The adaptation is now available to stream on Netflix


Neil Gaiman is one of the most prolific writers of our time and his The Sandman comics are arguably his most famous creation. Despite this, it has taken a long, long time for them to be adapted. But today the highly anticipated series premiered on Netflix, proving to be well worth the wait. 

The Sandman is many things. Dark. Fantastical. Philosophical. Epic. . Hopeful. Diverse, and oh so wonderfully queer. But before we dive in, let’s do a quick summary of what The Sandman is all about. The story is set in a place where another world awaits us all when we sleep. It is called The Dreaming. There are “Endless” beings such as Dream, Death and Desire who are personifications of abstract concepts. Dream controls The Dreaming, but when he is unexpectedly captured and held prisoner for a century, his absence causes both worlds to fall into chaos.

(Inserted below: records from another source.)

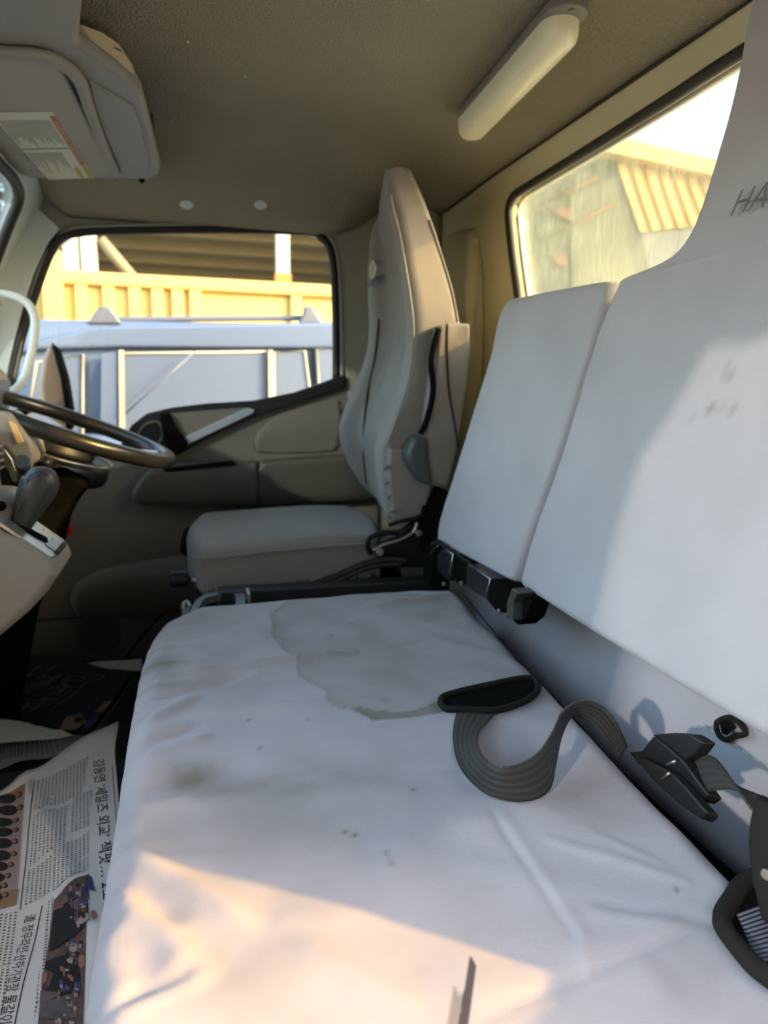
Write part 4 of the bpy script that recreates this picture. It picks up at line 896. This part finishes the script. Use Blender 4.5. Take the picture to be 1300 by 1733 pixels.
# ================================================================== newspapers
ZN = -.600
def paper_surface(O, E, width, z, fn):
    O = V(O); s_ = V(E)-O; s_.z = 0; s_.normalize(); t_ = V((0, 0, 1)).cross(s_)   # t to the right when looking along... 
    return lambda s, t: O+s_*s+t_*t+V((0, 0, fn(s, t)))
O_ = at(172, 1280, Z=ZN); E_ = at(183, 1500, Z=ZN)
def nz(s, t): return .006+.010*noise.noise(V((s*5, t*5, 1)))+.010*exp(-((t+.12-.25*s)/.018)**2)+.004*noise.noise(V((s*14, t*14, 1)))+.010*max(0, t)*0
S1 = paper_surface(O_, E_, .5, ZN, nz)
np1 = empty('newspaper', S1(.2, -.15), 'open newspaper with photos and headlines beside the bench front', 'newspaper', 'newspapers on the floor')
def loc_st(x, y, z=ZN):
    p = at(x, y, Z=z); s_ = (E_-O_).copy(); s_.z = 0; s_.normalize(); t_ = V((0, 0, 1)).cross(s_); d = p-O_; return d.dot(s_), d.dot(t_)
tl = loc_st(200, 1225); ll = loc_st(0, 1342)
def topedge(t):      # torn slanting far edge of the sheet
    k = (ll[0]-tl[0])/(ll[1]-tl[1]); return tl[0]+(t-tl[1])*k+.006*sin(t*40)
tmax = tl[1]; vs = []; fs = []; NS, NT = 60, 60
for i in range(NS+1):
    for j in range(NT+1):
        t = tmax-(tmax+.60)*j/NT
        rt = tmax if j else tmax
        s0 = topedge(t); s = s0+(.95-s0)*i/NS
        if j == 0: t = tmax-.010*sst(0, .12, s-s0)
        vs.append(S1(s, t))
for i in range(NS):
    for j in range(NT): q = i*(NT+1)+j; fs.append((q, q+1, q+NT+2, q+NT+1))
sh = mesh('sheet', vs, fs, M['paper'], np1, smooth=True, solid=.0006); LOC[sh] = LOC[np1]
def patch(name, s0, s1, t0, t1, mat, e=.0012, n=14, parent=None, quad=None, S=None):
    S = S or S1; vs = []; fs = []; uv = []
    q = quad or [(s0, t0), (s1, t0), (s1, t1), (s0, t1)]
    for i in range(n+1):
        for j in range(n+1):
            a, b = i/n, j/n
            s = (q[0][0]*(1-a)+q[1][0]*a)*(1-b)+(q[3][0]*(1-a)+q[2][0]*a)*b; t = (q[0][1]*(1-a)+q[1][1]*a)*(1-b)+(q[3][1]*(1-a)+q[2][1]*a)*b
            vs.append(S(s, t)+V((0, 0, e))); uv.append((s, t))
    for i in range(n):
        for j in range(n): k = i*(n+1)+j; fs.append((k, k+1, k+n+2, k+n+1))
    o = mesh(name, vs, fs, mat, parent or sh, smooth=True); l = o.data.uv_layers.new(name='UVMap')
    for lp in o.data.loops: l.data[lp.index].uv = uv[lp.vertex_index]
    return o
def pq(*px): return [loc_st(*p) for p in px]
def head(body, a, b, h, parent=None, bold=0):
    """headline running from pixel a to b on the sheet, letters h metres tall"""
    A, B = V(loc_st(*a)), V(loc_st(*b)); d = B-A; n_ = V((-d.y, d.x)).normalized()
    return words('headline', body, lambda x, y: S1(*(A+d*x+n_*(y*h)))+V((0, 0, .0016)), M['ink'], parent or sh)
head("김동연 '세일즈 외교' 잭팟… 2조", (158, 1292), (172, 1535), .017)
head('道 정무라인·산하기관장 물갈이 예고', (43, 1556), (-12, 1790), .012)
# text columns
for q in ([(48, 1338), (150, 1285), (140, 1345), (60, 1390)], [(58, 1398), (118, 1366), (110, 1440), (50, 1472)], [(125, 1352), (157, 1340), (150, 1405), (118, 1420)],
          [(92, 1450), (150, 1415), (150, 1480), (90, 1520)], [(48, 1480), (88, 1460), (84, 1520), (42, 1540)], [(-60, 1560), (32, 1548), (22, 1640), (-60, 1660)], [(-60, 1665), (18, 1645), (-5, 1800), (-60, 1800)], [(83, 1532), (92, 1530), (70, 1690), (58, 1733)]):
    a = pq(*q); patch('text_column', 0, 0, 0, 0, M['text'], quad=[a[0], a[3], a[2], a[1]])
tube('column_rule', [S1(*V(loc_st(58, 1340+0)).lerp(V(loc_st(35, 1545)), k/20))+V((0, 0, .0014)) for k in range(21)], .0005, M['ink'], sh, n=4)
tube('column_rule', [S1(*V(loc_st(72, 1540)).lerp(V(loc_st(20, 1770)), k/20))+V((0, 0, .0014)) for k in range(21)], .0005, M['ink'], sh, n=4)
tube('column_rule', [S1(*V(loc_st(190, 1300)).lerp(V(loc_st(205, 1500)), k/20))+V((0, 0, .0014)) for k in range(21)], .0004, M['ink'], sh, n=4)
# printed photographs
F = {'pink': mk('print_pinkish', (.40, .32, .31), .8), 'tan': mk('print_tan', (.33, .22, .13), .8), 'suit': mk('print_suit', (.025, .024, .026), .8), 'skin': mk('print_skin', (.34, .17, .11), .8), 'blue': mk('print_blue', (.06, .08, .20), .8),
     'grey': mk('print_grey', (.14, .13, .13), .8, vary=.8, vscale=60), 'shirt': mk('print_shirt', (.42, .36, .34), .8), 'mix': mk('print_crowd', (.16, .10, .08), .8, vary=.9, vscale=90)}
def flat(name, px, mat, e=.0020, n=1, parent=None):
    P3 = [S1(*loc_st(*p))+V((0, 0, e)) for p in px]; return mesh(name, P3, [tuple(range(len(P3)))], mat, parent or sh)
def fellipse(name, c, rx, ry, mat, e, parent):
    return flat(name, [(c[0]+rx*cos(t), c[1]+ry*sin(t)) for t in [2*pi*i/12 for i in range(12)]], mat, e, parent=parent)
a = pq((-60, 1372), (44, 1342), (28, 1538), (-60, 1560)); ph = patch('group_photo', 0, 0, 0, 0, F['pink'], quad=[a[0], a[3], a[2], a[1]], e=.0016); LOC[ph] = LOC[np1]
a = pq((-60, 1372), (44, 1342), (43, 1356), (-60, 1388)); patch('photo_area', 0, 0, 0, 0, F['tan'], quad=[a[0], a[3], a[2], a[1]], e=.0019, parent=ph)
a = pq((-60, 1525), (33, 1512), (28, 1538), (-60, 1560)); patch('photo_area', 0, 0, 0, 0, F['tan'], quad=[a[0], a[3], a[2], a[1]], e=.0019, parent=ph)
hd = [(34, 1358), (36, 1377), (28, 1397), (28, 1415), (27, 1434), (25, 1453), (20, 1471), (15, 1490), (9, 1506), (11, 1522)]
for k, (x, y) in enumerate(hd):
    fellipse('figure_suit', (x-22, y+3), 17, 8.5, F['suit'], .0022, ph); fellipse('figure_face', (x-1, y), 6, 4.5, F['suit'], .0024, ph); fellipse('figure_face', (x-3, y), 4.5, 3.4, F['skin'], .0026, ph)
a = pq((92, 1533), (150, 1490), (175, 1580), (120, 1760), (62, 1760), (72, 1640))
P3 = [S1(*p)+V((0, 0, .0016)) for p in a]
p2_ = patch('handshake_photo', 0, 0, 0, 0, F['mix'], quad=[loc_st(92, 1534), loc_st(62, 1760), loc_st(140, 1760), loc_st(152, 1488)], e=.0016); LOC[p2_] = LOC[np1]
flat('figure_suit', [(92, 1548), (108, 1545), (130, 1540), (150, 1546), (152, 1580), (140, 1596), (100, 1615), (84, 1622)], F['suit'], .0026, parent=p2_)
flat('figure_suit', [(78, 1640), (110, 1630), (132, 1640), (138, 1668), (120, 1690), (95, 1700), (70, 1712)], F['suit'], .0026, parent=p2_)
flat('figure_suit', [(70, 1690), (110, 1690), (130, 1700), (115, 1733), (66, 1733)], F['grey'], .0024, parent=p2_)
flat('figure_shirt', [(116, 1580), (150, 1572), (153, 1582), (116, 1600)], F['shirt'], .003, parent=p2_)
flat('figure_face', [(92, 1548), (108, 1546), (109, 1560), (94, 1566)], F['skin'], .003, parent=p2_)
flat('figure_face', [(72, 1664), (82, 1660), (80, 1676), (72, 1684)], F['skin'], .003, parent=p2_)
fellipse('figure_face', (160, 1575), 5, 9, F['skin'], .003, p2_); fellipse('figure_face', (125, 1620), 7, 7, F['shirt'], .003, p2_); fellipse('figure_face', (139, 1642), 6, 10, F['skin'], .003, p2_)
flat('backdrop_blue', [(115, 1530), (140, 1512), (150, 1520), (152, 1540), (118, 1544)], F['blue'], .0024, parent=p2_)
flat('backdrop_blue', [(148, 1492), (156, 1494), (162, 1520), (150, 1520)], F['blue'], .0024, parent=p2_)

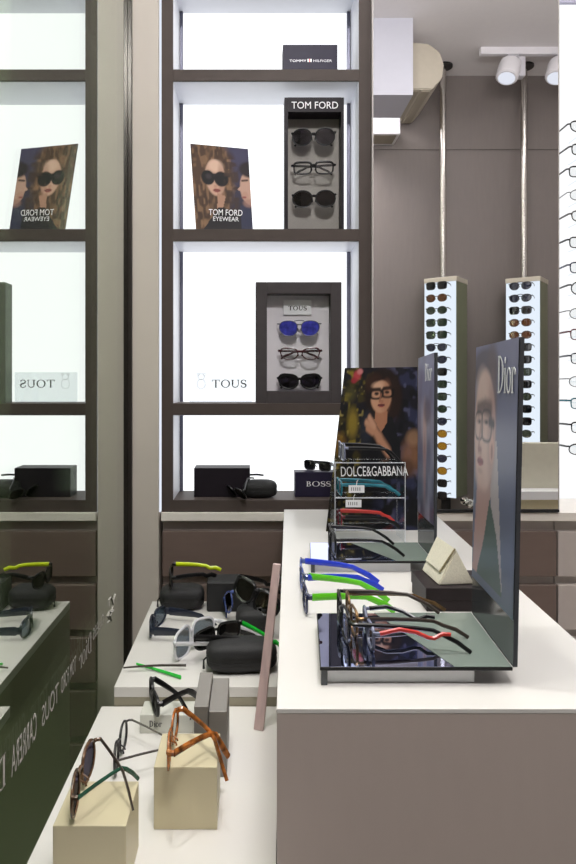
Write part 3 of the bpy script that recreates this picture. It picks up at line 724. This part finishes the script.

Despite the potential the genre holds, LGBTQI representation is lacklustre in fantasy, which is why it’s brilliant that out of The Sandman’s main cast we have a bisexual Johanna Constantine (Jenna Coleman), non-binary Desire (Mason Alexander Park) and queer baddy Corinthian (Boyd Holbrook), with more LGBTQI side characters and a glorious amount of drag both in the waking and dreaming worlds. Oh, and Gwendoline Christie’s portrayal of a gender-flipped Lucifer Morningstar was absolutely show stopping. 

Whilst many fans of the comics were delighted to see the diverse casting announcement, there were those who were opposed to a non-binary actor playing Desire (yes, that’s despite the fact that the character is canonically non-binary in the comics) and a woman playing Lucifer. Unfortunately, most of the outrage stemmed from fans being disappointed by Kirby Howell-Baptiste, who happens to be a Black woman, being cast as Death. Neil was quick to call this out on Twitter: “If you think the Endless have any specific human race or form, you’ve missed something in Sandman. Don’t worry. Watch the show.” He responded to another user saying: “I always thought that people loved Death for who she was. The person that I wrote. I’m astonished to find that, for some people, what they thought she was, was a white woman, and just a white woman.” 

I believe that even the biggest haters would find it challenging to not be in complete awe of Kirby’s portrayal of Death. As Neil said in an interview with The Guardian: “I saw 700 auditions. It’s amazing how many amazing, beautiful, talented actresses of all ethnicities and backgrounds can’t say lines like: ‘You are the most appalling excuse for an anthropomorphic personification on this or any other plane!’ and make it convincing.”

My favourite episode from the show was one that focused on Death. I loved how it humanised both her and Dream by exploring their relationship. Yes these siblings are immortal powerful beings, but they are also part of a very dysfunctional family. Viewers watch through teary eyes as Death collects those who have passed, it’s definitely an episode that hits home and carries the show’s existential and philosophical themes.

By the time the 10 episode series draws to a dramatic close, it has adapted the first two volumes of the comics – which means there are eight more that could make up future seasons. The ending of the show will leave viewers desperate for more. The Sandman has already introduced a wide range of characters, and there are so many more to meet. If all goes well, we’ll get to meet them all soon and hopefully the following seasons will be just as, if not more, queer.